> **Task details**
Every line from the beginning of the records below up to the one holding "rnd = random.Random(7)" should be quoted exactly; leave out the rest.

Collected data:

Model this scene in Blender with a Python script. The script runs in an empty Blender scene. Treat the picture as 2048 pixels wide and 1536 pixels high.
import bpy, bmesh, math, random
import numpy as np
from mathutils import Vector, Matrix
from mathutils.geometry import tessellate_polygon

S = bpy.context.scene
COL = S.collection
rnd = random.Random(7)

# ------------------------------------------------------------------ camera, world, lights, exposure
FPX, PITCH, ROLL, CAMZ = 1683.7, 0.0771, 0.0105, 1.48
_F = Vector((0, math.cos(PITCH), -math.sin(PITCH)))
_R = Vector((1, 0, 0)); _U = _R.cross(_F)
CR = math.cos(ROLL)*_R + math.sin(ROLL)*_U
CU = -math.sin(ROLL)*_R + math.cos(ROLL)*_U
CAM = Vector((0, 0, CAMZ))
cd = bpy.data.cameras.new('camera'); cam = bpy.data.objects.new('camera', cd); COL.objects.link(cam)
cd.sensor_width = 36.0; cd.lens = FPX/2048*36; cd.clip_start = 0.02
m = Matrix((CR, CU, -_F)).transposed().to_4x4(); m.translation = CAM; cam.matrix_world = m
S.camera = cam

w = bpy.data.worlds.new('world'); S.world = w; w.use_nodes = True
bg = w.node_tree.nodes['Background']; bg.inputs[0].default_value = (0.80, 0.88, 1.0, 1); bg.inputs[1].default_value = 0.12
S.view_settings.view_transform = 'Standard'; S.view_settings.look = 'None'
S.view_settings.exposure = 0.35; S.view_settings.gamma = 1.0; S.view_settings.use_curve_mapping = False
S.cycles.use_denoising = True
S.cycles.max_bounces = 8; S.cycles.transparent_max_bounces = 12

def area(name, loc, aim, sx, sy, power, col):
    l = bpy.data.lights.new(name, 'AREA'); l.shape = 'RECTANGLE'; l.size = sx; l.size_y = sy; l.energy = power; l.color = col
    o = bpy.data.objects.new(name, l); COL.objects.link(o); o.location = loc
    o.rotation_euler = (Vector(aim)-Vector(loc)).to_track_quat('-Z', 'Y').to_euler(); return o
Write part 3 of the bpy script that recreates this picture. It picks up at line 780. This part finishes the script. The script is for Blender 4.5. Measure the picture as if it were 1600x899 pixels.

> **Final result**
Model this scene in Blender with a Python script. The script runs in an empty Blender scene. Treat the picture as 2048 pixels wide and 1536 pixels high.
import bpy, bmesh, math, random
import numpy as np
from mathutils import Vector, Matrix
from mathutils.geometry import tessellate_polygon

S = bpy.context.scene
COL = S.collection
rnd = random.Random(7)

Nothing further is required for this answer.